Des maisons en quête de désir
Si Gucci symbolise l’urgence, les autres marques ne brillent guère. Yves Saint Laurent a vu ses ventes reculer de 11 % au premier semestre, Balenciaga (piloté depuis juillet dernier par le styliste Pierpaolo Piccioli) de 15 %. Seules Bottega Veneta et Kering Eyewear affichent de très légères progressions, respectivement +1 % et +2 %.

Le contraste est saisissant pour un groupe longtemps porté par la force créative de ses maisons.

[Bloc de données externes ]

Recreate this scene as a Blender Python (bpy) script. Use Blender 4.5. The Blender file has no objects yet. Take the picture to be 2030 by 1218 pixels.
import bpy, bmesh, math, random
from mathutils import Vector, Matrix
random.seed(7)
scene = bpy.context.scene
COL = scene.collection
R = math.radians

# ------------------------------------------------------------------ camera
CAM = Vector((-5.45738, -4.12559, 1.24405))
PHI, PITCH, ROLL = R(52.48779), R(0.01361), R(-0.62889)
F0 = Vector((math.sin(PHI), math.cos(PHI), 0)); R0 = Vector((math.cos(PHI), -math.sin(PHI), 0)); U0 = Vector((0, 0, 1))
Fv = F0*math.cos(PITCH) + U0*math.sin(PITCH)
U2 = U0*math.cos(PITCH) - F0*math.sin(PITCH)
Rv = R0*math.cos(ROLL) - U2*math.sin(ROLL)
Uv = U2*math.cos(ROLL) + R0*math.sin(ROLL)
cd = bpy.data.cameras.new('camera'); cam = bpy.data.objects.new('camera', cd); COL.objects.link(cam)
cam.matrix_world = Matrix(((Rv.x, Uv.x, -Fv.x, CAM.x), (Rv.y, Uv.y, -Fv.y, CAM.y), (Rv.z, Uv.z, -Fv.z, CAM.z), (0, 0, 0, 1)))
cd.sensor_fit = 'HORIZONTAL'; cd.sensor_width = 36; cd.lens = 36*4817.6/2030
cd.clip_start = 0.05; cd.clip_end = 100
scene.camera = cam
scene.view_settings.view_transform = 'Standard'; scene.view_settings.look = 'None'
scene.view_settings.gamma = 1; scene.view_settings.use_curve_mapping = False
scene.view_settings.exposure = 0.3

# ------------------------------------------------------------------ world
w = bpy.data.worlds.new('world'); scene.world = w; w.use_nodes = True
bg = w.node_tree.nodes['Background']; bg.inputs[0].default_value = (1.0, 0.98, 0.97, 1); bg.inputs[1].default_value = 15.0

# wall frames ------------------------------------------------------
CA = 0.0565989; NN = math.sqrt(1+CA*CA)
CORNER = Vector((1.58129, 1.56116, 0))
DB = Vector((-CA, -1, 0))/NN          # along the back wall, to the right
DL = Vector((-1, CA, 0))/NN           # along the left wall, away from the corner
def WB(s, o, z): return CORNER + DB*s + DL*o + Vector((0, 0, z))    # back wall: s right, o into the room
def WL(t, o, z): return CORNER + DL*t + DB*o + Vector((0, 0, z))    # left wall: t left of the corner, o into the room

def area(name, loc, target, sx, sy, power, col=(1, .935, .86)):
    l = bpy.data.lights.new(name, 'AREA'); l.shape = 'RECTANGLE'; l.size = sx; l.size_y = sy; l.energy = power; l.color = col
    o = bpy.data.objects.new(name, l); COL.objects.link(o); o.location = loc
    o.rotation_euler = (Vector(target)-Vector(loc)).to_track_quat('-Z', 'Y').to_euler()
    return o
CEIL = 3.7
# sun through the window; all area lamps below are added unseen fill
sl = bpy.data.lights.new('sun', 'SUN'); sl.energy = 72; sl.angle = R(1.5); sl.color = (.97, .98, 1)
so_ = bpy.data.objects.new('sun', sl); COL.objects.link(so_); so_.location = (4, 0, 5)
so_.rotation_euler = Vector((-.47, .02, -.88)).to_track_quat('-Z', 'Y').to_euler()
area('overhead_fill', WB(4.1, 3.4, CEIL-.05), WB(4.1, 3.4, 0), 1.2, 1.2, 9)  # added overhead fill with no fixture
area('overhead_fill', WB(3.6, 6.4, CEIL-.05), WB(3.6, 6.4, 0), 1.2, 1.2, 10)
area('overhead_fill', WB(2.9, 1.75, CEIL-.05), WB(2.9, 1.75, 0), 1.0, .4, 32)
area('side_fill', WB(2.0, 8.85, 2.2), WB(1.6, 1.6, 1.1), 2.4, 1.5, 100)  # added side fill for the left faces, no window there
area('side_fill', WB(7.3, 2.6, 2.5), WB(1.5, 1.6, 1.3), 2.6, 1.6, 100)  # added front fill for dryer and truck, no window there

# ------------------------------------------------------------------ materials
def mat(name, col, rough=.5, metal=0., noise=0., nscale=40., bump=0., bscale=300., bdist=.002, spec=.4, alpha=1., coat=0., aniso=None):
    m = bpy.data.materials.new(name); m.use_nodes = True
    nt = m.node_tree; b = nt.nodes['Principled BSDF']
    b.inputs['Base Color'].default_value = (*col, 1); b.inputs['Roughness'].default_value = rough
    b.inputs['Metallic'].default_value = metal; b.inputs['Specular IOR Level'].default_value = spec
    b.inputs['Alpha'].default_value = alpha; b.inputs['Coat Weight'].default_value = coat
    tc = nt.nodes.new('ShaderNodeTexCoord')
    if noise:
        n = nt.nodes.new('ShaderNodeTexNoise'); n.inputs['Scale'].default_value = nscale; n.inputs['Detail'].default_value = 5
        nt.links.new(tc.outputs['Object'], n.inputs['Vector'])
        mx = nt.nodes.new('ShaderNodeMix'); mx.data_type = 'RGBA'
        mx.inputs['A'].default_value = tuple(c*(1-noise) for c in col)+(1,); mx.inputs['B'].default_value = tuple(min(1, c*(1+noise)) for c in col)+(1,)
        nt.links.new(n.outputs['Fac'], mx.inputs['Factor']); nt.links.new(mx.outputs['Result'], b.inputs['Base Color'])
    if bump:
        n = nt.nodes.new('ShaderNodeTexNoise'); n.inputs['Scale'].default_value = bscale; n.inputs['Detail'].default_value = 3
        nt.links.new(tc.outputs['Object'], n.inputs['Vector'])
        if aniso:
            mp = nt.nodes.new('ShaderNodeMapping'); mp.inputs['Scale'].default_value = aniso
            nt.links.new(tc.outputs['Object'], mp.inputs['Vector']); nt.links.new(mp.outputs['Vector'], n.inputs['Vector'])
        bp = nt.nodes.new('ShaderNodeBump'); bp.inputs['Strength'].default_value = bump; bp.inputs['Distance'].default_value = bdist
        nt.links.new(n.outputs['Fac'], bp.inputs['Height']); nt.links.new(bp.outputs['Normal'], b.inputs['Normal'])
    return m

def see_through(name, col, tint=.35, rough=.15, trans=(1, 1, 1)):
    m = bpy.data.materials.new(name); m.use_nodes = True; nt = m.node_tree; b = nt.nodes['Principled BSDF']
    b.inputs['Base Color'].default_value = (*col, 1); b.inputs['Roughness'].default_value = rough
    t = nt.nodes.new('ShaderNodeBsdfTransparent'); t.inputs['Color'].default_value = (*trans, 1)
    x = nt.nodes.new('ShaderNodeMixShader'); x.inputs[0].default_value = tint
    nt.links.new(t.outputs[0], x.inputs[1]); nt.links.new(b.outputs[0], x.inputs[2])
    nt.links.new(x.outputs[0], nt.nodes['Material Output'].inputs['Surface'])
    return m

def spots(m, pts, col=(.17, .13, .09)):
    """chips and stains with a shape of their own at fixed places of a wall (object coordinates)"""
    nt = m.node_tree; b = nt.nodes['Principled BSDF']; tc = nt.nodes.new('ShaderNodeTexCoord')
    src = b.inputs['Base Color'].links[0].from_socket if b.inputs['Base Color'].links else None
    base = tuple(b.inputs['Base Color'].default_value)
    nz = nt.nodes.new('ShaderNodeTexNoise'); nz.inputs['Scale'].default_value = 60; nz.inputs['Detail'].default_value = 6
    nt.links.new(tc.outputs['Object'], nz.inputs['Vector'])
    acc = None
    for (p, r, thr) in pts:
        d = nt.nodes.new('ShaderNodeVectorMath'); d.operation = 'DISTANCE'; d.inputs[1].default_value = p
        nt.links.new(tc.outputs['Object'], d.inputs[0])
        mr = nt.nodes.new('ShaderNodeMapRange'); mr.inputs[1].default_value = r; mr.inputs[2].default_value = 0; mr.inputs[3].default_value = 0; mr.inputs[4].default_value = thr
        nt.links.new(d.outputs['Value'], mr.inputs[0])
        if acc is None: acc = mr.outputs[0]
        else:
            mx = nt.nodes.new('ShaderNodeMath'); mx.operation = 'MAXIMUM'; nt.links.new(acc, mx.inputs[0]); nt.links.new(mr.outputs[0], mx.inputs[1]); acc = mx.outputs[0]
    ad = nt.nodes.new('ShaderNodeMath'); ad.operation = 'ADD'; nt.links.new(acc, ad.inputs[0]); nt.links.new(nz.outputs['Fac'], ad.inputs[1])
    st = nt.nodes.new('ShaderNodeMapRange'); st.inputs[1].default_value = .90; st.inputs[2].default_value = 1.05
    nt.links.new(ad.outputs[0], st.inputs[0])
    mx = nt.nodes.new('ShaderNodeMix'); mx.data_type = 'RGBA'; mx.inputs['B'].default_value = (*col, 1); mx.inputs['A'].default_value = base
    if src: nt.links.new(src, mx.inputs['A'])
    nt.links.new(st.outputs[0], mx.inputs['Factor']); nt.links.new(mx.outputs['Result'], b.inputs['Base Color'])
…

Kering dispose pourtant de talents reconnus, mais la cohérence narrative s’est effilochée au fil des changements de directeurs artistiques, et le "désir" s’est érodé. Luca de Meo reste, quant à lui, optimiste face à cette situation: "Je vois beaucoup de potentiel, les marques sont incroyables", a-t-il déclaré à l'issue de l'assemblée générale.
Les recettes appliquées chez Renault (clarification du portefeuille, discipline financière, remise en avant du produit) peuvent-elles s’adapter au luxe? Le parallèle est tentant, mais trompeur. Dans l’automobile, un plan produit se déploie sur trois à cinq ans, dans le luxe, une collection ratée peut ruiner une dynamique et une décennie peut être nécessaire pour retrouver la désirabilité perdue. Pourtant, les marchés comme les actionnaires veulent y croire. Ils perçoivent cet outsider, au goût jugé sûr, comme une figure de rupture et d’énergie nouvelle — tout ce dont Kering a besoin.